The records below must be written out exactly, with every picture left behind.

* start Data extract *

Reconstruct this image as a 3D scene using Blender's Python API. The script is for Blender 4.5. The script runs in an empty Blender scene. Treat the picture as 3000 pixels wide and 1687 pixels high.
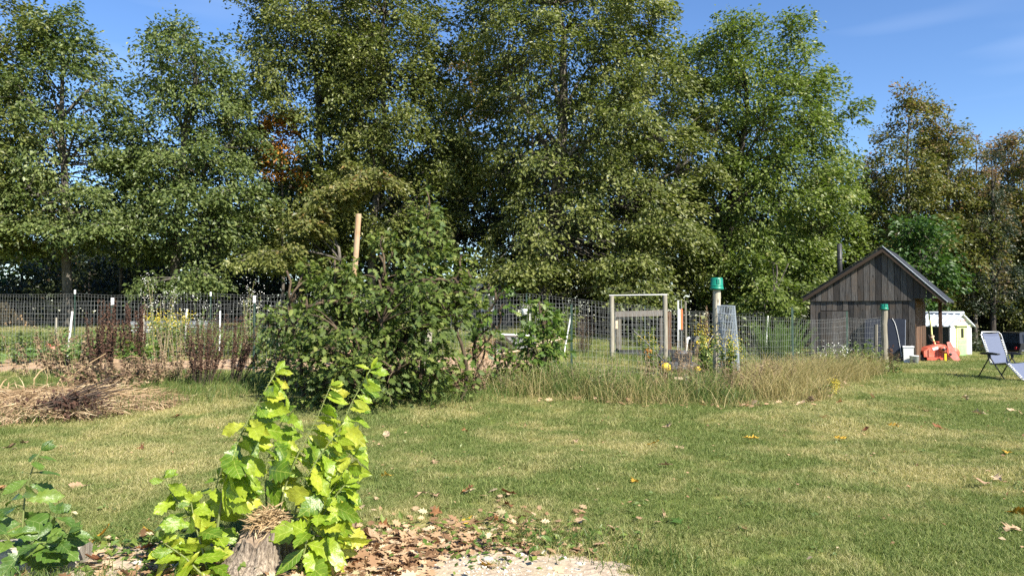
import bpy, bmesh, math, random
import numpy as np
from mathutils import Vector, Matrix, Euler

R = math.radians
SC = bpy.context.scene
COL = SC.collection
rng = np.random.default_rng(7)
random.seed(7)

# ------------------------------------------------------------------ camera, world, sun, exposure
F_PX, CX, CY, HOR = 2250.0, 1500.0, 843.5, 912.0
CAM_H = 1.55
PITCH = math.atan((HOR - CY) / F_PX)
cd = bpy.data.cameras.new('camera'); cam = bpy.data.objects.new('camera', cd); COL.objects.link(cam)
cam.location = (0, 0, CAM_H); cam.rotation_euler = (math.pi / 2 + PITCH, 0, 0)
cd.sensor_width = 36.0; cd.lens = 36.0 * F_PX / 3000.0; cd.clip_end = 2000; cd.clip_start = 0.05
SC.camera = cam

SUN_EL = R(41); SUN_H = Vector((0.64, -0.77)).normalized()
sun_dir = Vector((SUN_H.x * math.cos(SUN_EL), SUN_H.y * math.cos(SUN_EL), math.sin(SUN_EL)))
w = bpy.data.worlds.new('World'); SC.world = w; w.use_nodes = True
wn = w.node_tree; wn.nodes.clear()
sky = wn.nodes.new('ShaderNodeTexSky'); sky.sky_type = 'NISHITA'; sky.sun_disc = False
sky.sun_elevation = SUN_EL; sky.sun_rotation = math.atan2(SUN_H.x, SUN_H.y)
sky.altitude = 400; sky.air_density = 1.0; sky.dust_density = 0.15; sky.ozone_density = 4.0
hs = wn.nodes.new('ShaderNodeHueSaturation'); hs.inputs['Saturation'].default_value = 1.12; hs.inputs['Hue'].default_value = 0.506
bgn = wn.nodes.new('ShaderNodeBackground'); bgn.inputs[1].default_value = 0.082
wo = wn.nodes.new('ShaderNodeOutputWorld')
# a faint streak of cirrus in the sky
tc = wn.nodes.new('ShaderNodeTexCoord')
mp = wn.nodes.new('ShaderNodeMapping'); mp.inputs['Rotation'].default_value = (0, R(-24), 0); mp.inputs['Scale'].default_value = (1.2, 1.2, 9)
nz = wn.nodes.new('ShaderNodeTexNoise'); nz.inputs['Scale'].default_value = 1.3; nz.inputs['Detail'].default_value = 3
rp = wn.nodes.new('ShaderNodeValToRGB')
rp.color_ramp.elements[0].position = 0.58; rp.color_ramp.elements[0].color = (0, 0, 0, 1)
rp.color_ramp.elements[1].position = 0.8; rp.color_ramp.elements[1].color = (.10, .10, .10, 1)
mxs = wn.nodes.new('ShaderNodeMix'); mxs.data_type = 'RGBA'; mxs.inputs[7].default_value = (9, 9.6, 10.4, 1)
wl = wn.links.new
wl(sky.outputs[0], hs.inputs['Color']); wl(tc.outputs['Generated'], mp.inputs[0]); wl(mp.outputs[0], nz.inputs['Vector'])
wl(nz.outputs[0], rp.inputs[0]); wl(rp.outputs[0], mxs.inputs[0]); wl(hs.outputs[0], mxs.inputs[6])
wl(mxs.outputs[2], bgn.inputs[0]); wl(bgn.outputs[0], wo.inputs[0])

sd = bpy.data.lights.new('sun', 'SUN'); sd.energy = 5.0; sd.angle = R(0.53); sd.color = (1.0, 0.94, 0.82)
so = bpy.data.objects.new('sun', sd); COL.objects.link(so)
so.rotation_euler = (-sun_dir).to_track_quat('-Z', 'Y').to_euler(); so.location = (20, -20, 40)

SC.view_settings.view_transform = 'Standard'; SC.view_settings.look = 'None'
SC.view_settings.exposure = 1.32; SC.view_settings.gamma = 1.0
SC.render.engine = 'CYCLES'
SC.cycles.max_bounces = 6; SC.cycles.diffuse_bounces = 3; SC.cycles.transmission_bounces = 4
SC.cycles.transparent_max_bounces = 8; SC.cycles.use_denoising = False

# ------------------------------------------------------------------ terrain and pixel helpers
def sstep(a, b, x):
    t = np.clip((np.asarray(x, float) - a) / (b - a), 0, 1)
    return t * t * (3 - 2 * t)

def T(x, y):
    """ground height: flat lawn, rising gently behind the garden on the left"""
    s = np.interp(y, [0, 9, 15.3, 28, 34, 50, 400], [0, 0, .30, .72, 1.0, 1.25, 1.25])
    wgt = 1 - sstep(0, 7.5, x)
    dip = .85 * sstep(27, 35, y) * sstep(14.5, 19, x)
    return s * wgt - dip + 0.015 * np.sin(np.asarray(x) * 1.3) * np.cos(np.asarray(y) * .9)

def ray(px, py):
    d = Vector(((px - CX) / F_PX, 1.0, (CY - py) / F_PX))
    c, s = math.cos(PITCH), math.sin(PITCH)
    return Vector((d.x, d.y * c - d.z * s, d.y * s + d.z * c))

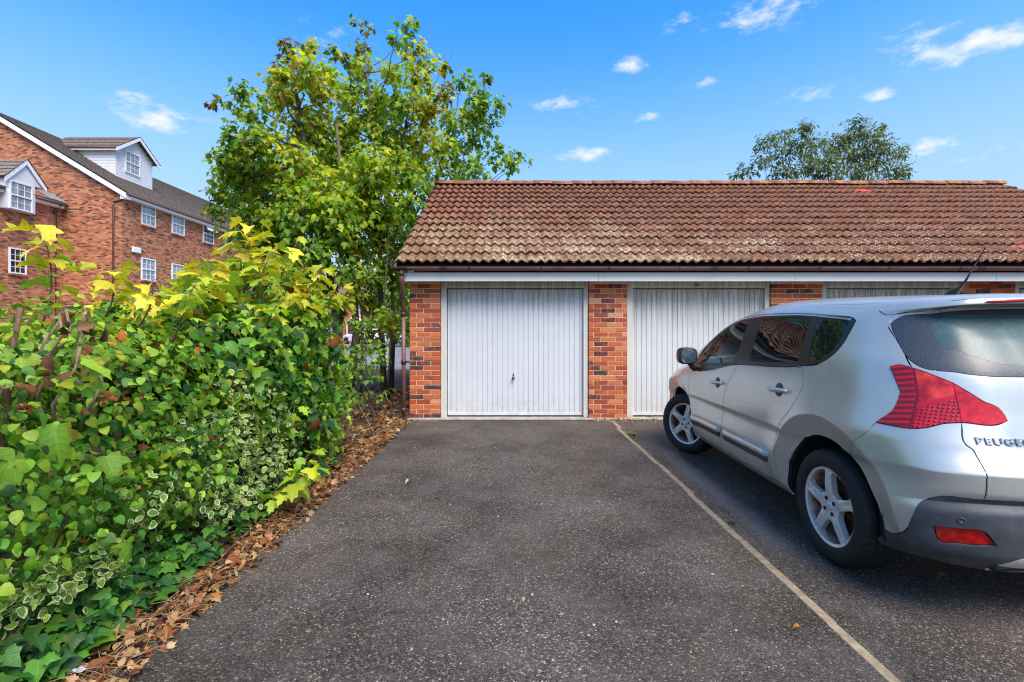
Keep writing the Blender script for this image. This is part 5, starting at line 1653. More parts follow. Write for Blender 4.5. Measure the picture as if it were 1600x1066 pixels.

* end Data extract *

→ **Task result**:
Reconstruct this image as a 3D scene using Blender's Python API. The script is for Blender 4.5. The script runs in an empty Blender scene. Treat the picture as 3000 pixels wide and 1687 pixels high.
import bpy, bmesh, math, random
import numpy as np
from mathutils import Vector, Matrix, Euler

R = math.radians
SC = bpy.context.scene
COL = SC.collection
rng = np.random.default_rng(7)
random.seed(7)

# ------------------------------------------------------------------ camera, world, sun, exposure
F_PX, CX, CY, HOR = 2250.0, 1500.0, 843.5, 912.0
CAM_H = 1.55
PITCH = math.atan((HOR - CY) / F_PX)
cd = bpy.data.cameras.new('camera'); cam = bpy.data.objects.new('camera', cd); COL.objects.link(cam)
cam.location = (0, 0, CAM_H); cam.rotation_euler = (math.pi / 2 + PITCH, 0, 0)
cd.sensor_width = 36.0; cd.lens = 36.0 * F_PX / 3000.0; cd.clip_end = 2000; cd.clip_start = 0.05
SC.camera = cam

SUN_EL = R(41); SUN_H = Vector((0.64, -0.77)).normalized()
sun_dir = Vector((SUN_H.x * math.cos(SUN_EL), SUN_H.y * math.cos(SUN_EL), math.sin(SUN_EL)))
w = bpy.data.worlds.new('World'); SC.world = w; w.use_nodes = True
wn = w.node_tree; wn.nodes.clear()
sky = wn.nodes.new('ShaderNodeTexSky'); sky.sky_type = 'NISHITA'; sky.sun_disc = False
sky.sun_elevation = SUN_EL; sky.sun_rotation = math.atan2(SUN_H.x, SUN_H.y)
sky.altitude = 400; sky.air_density = 1.0; sky.dust_density = 0.15; sky.ozone_density = 4.0
hs = wn.nodes.new('ShaderNodeHueSaturation'); hs.inputs['Saturation'].default_value = 1.12; hs.inputs['Hue'].default_value = 0.506
bgn = wn.nodes.new('ShaderNodeBackground'); bgn.inputs[1].default_value = 0.082
wo = wn.nodes.new('ShaderNodeOutputWorld')
# a faint streak of cirrus in the sky
tc = wn.nodes.new('ShaderNodeTexCoord')
mp = wn.nodes.new('ShaderNodeMapping'); mp.inputs['Rotation'].default_value = (0, R(-24), 0); mp.inputs['Scale'].default_value = (1.2, 1.2, 9)
nz = wn.nodes.new('ShaderNodeTexNoise'); nz.inputs['Scale'].default_value = 1.3; nz.inputs['Detail'].default_value = 3
rp = wn.nodes.new('ShaderNodeValToRGB')
rp.color_ramp.elements[0].position = 0.58; rp.color_ramp.elements[0].color = (0, 0, 0, 1)
rp.color_ramp.elements[1].position = 0.8; rp.color_ramp.elements[1].color = (.10, .10, .10, 1)
mxs = wn.nodes.new('ShaderNodeMix'); mxs.data_type = 'RGBA'; mxs.inputs[7].default_value = (9, 9.6, 10.4, 1)
wl = wn.links.new
wl(sky.outputs[0], hs.inputs['Color']); wl(tc.outputs['Generated'], mp.inputs[0]); wl(mp.outputs[0], nz.inputs['Vector'])
wl(nz.outputs[0], rp.inputs[0]); wl(rp.outputs[0], mxs.inputs[0]); wl(hs.outputs[0], mxs.inputs[6])
wl(mxs.outputs[2], bgn.inputs[0]); wl(bgn.outputs[0], wo.inputs[0])

sd = bpy.data.lights.new('sun', 'SUN'); sd.energy = 5.0; sd.angle = R(0.53); sd.color = (1.0, 0.94, 0.82)
so = bpy.data.objects.new('sun', sd); COL.objects.link(so)
so.rotation_euler = (-sun_dir).to_track_quat('-Z', 'Y').to_euler(); so.location = (20, -20, 40)

SC.view_settings.view_transform = 'Standard'; SC.view_settings.look = 'None'
SC.view_settings.exposure = 1.32; SC.view_settings.gamma = 1.0
SC.render.engine = 'CYCLES'
SC.cycles.max_bounces = 6; SC.cycles.diffuse_bounces = 3; SC.cycles.transmission_bounces = 4
SC.cycles.transparent_max_bounces = 8; SC.cycles.use_denoising = False

# ------------------------------------------------------------------ terrain and pixel helpers
def sstep(a, b, x):
    t = np.clip((np.asarray(x, float) - a) / (b - a), 0, 1)
    return t * t * (3 - 2 * t)

def T(x, y):
    """ground height: flat lawn, rising gently behind the garden on the left"""
    s = np.interp(y, [0, 9, 15.3, 28, 34, 50, 400], [0, 0, .30, .72, 1.0, 1.25, 1.25])
    wgt = 1 - sstep(0, 7.5, x)
    dip = .85 * sstep(27, 35, y) * sstep(14.5, 19, x)
    return s * wgt - dip + 0.015 * np.sin(np.asarray(x) * 1.3) * np.cos(np.asarray(y) * .9)

def ray(px, py):
    d = Vector(((px - CX) / F_PX, 1.0, (CY - py) / F_PX))
    c, s = math.cos(PITCH), math.sin(PITCH)
    return Vector((d.x, d.y * c - d.z * s, d.y * s + d.z * c))

Keep writing the Blender script for this image. This is part 5, starting at line 1653. More parts follow. Write for Blender 4.5. Measure the picture as if it were 1600x1066 pixels.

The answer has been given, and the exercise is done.